DPIA
A DPIA (Data Protection Impact Assessment) is a tool for systematically identifying and minimizing data protection risks before a new system is put into use.
Under the General Data Protection Regulation (GDPR, Article 35), a DPIA must be carried out when a new type of processing of personal data—especially when using new technology—is likely to result in a high risk to individuals’ rights and freedoms.
The aim is to identify, assess, and minimize these risks before the system goes live.
What must a DPIA contain?
Regardless of which template you use, the GDPR requires the impact assessment to include at least four elements:
- A systematic description of the planned processing and its purposes
- An assessment of necessity and proportionality—is the processing necessary and proportionate to the purpose?
- An assessment of the risks to the rights and freedoms of data subjects
- Risk management measures—the measures planned to address the risks (e.g. security measures and procedures)
Shared division of responsibility
The work is based on a shared division of responsibility: your organization is responsible for the content and ownership of your DPIA, while Intric provides the supporting material, documentation, and tools (including our DPIA Assistant) so you can complete it easily.
- You know how you will use the system, which documents you plan to upload, and what your internal procedures are. You fill in these parts based on your organization’s context.
- We (Intric) know exactly how the technology works, where data is stored, and which security measures protect it. We provide you with ready-made material, technical descriptions, and an interactive Assistant that guides you through the process.

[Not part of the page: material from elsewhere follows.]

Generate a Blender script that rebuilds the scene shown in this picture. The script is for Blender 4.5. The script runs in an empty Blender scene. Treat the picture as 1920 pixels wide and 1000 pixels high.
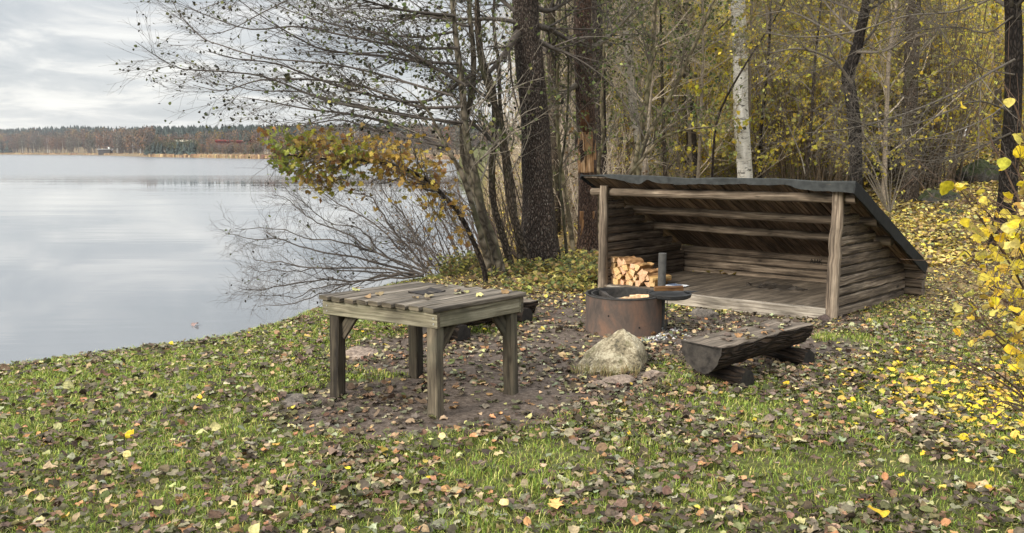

Overview of the division of responsibility
| GDPR requirement | What the organization documents | What Intric provides |
|---|---|---|
| 1. A systematic description of the planned processing and its purposes | The purpose of use, which documents/content will be uploaded, and which internal resources are involved | Technical system description, data flows, geographic storage, and a full list of sub-processors |
| 2. An assessment of whether processing is necessary and proportionate to the purpose | The legal basis for processing, internal retention rules, and procedures for data subject rights | Technical support for storage minimization, automated deletion, and deletion/export of data |
| 3. An assessment of risks to data subjects’ rights and freedoms | Identification of operational risks (e.g. incorrect internal use) and assessment of likelihood and severity | Pre-filled processor risks, certifications (ISO 27001, SOC 2), and incident history to support your assessment |
| 4. The measures planned to address the risks | Internal technical and organizational measures (e.g. policies, procedures, training) and assessment of residual risk | Intric’s built-in security measures (e.g. access control/RBAC, encryption, backup), best practices for secure configuration, and contractual guarantees (DPA) |
Get started with your DPIA
To make the process as simple and clear as possible, we have developed a step-by-step guide based on methodology and material from organizations that have already completed a DPIA for their use of Intric.
A DPIA for AI is not a different process
It is important to understand that a DPIA for an AI tool like Intric does not differ in substance from a DPIA for other IT systems. The process follows the same structure and requirements as when implementing any other system that processes personal data—whether an HR system, a CRM tool, or a document management system.
What is unique to your implementation is not the technology itself, but how you choose to use it, what data you process, and which risks arise in your specific context.